High-bandwidth AI workloads, in-memory computing architectures, automotive ADAS demand, and edge-IoT deployments are pushing persistent, low-latency solutions, supporting an 18.66% CAGR to 2030.
Which technology currently dominates revenue, and which is growing fastest?
MRAM leads with 31% of 2024 revenue, while carbon-nanotube-based Nano-RAM is projected to rise at a 38% CAGR through 2030.
How large is the Next-generation non-volatile memory market size today?
The market stands at USD 6.51 billion in 2025 and is expected to reach USD 15.32 billion by 2030.

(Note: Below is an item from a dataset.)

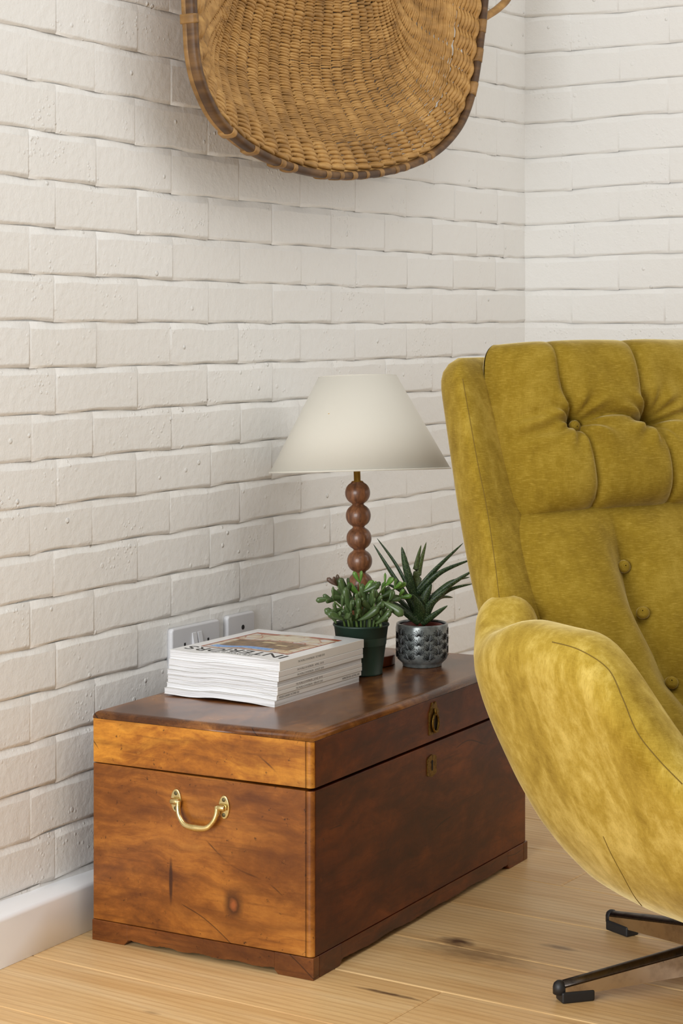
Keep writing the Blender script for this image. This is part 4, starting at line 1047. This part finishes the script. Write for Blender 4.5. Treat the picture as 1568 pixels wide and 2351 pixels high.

Why is automotive considered a pivotal end-user segment?
Vehicle digitalization demands memory that endures temperature extremes and ensures data integrity, propelling a 25% CAGR for automotive applications.
What geographic region will contribute most to future supply?
Asia-Pacific retains manufacturing leadership with 42% revenue share in 2024, but Europe and South America are investing heavily in local capacity to diversify supply chains.
How will larger wafer sizes influence industry structure?
The shift toward 450 mm substrates promises up to 40% cost savings per die, favoring capital-rich incumbents and potentially heightening competitive barriers within the sector.